All major companies have deprecation policies, because they know that how often breaking changes are introduced is important to their clients. I want more people to use Haskell, because it's the best programming language I know. Therefore I think it makes sense to adopt a deprecation policy. In the end, we will arrive at the same goal: a more sensible Prelude. It will just take a bit longer.

nomeata commented 2 years ago

Potentially worth it. But I think at the moment GHC does not support deprecating instantiating a method without deprecating it's use. So that would add complexity to GHC - doable, but again extra cost.

Or we deprecate it without a compiler warning, only in the docs and via channels like this one? In a way, we have done that: the CLCs intention to remove the method has been announced, and everyone affected can, if they want, do the change now, and then not notice at all when the change lands.

jegi commented 2 years ago

That's only analogous provided that the change doesn't land for a while (the grace period). Will that be the case?

nomeata commented 2 years ago

Given that we first need to improve GHC's handling of RULES for single method classes (which, incidentally, is collateral improvement from this work), I don't expect this change to land too soon.

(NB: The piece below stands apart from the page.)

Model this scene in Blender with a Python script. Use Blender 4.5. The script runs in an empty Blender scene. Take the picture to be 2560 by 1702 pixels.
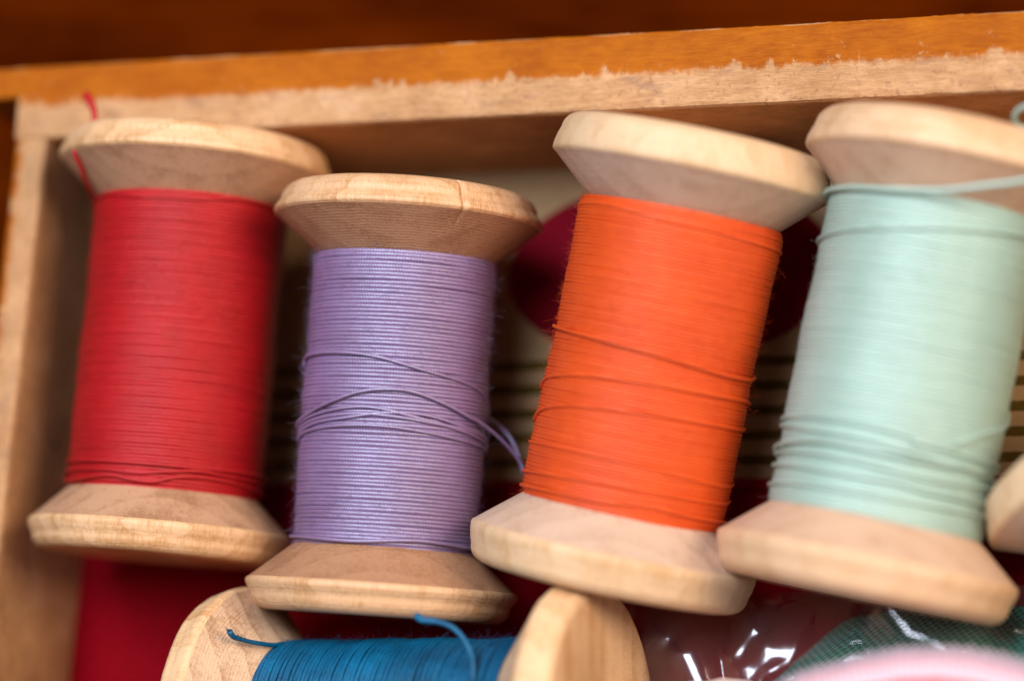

bhurt commented 2 years ago

I've been thinking about this post for a while, and I'm not sure releases with lots of breaking changes are a good idea. You can easily end up like Python 3 or Java 5- new versions that a large fraction of the community simply don't adopted because of the large numbers of breaking changes. The community then bifurcates. This isn't an argument against breaking changes, it's an argument against wrapping lots of little breaking changes up into a single release, instead of stringing them out over several releases.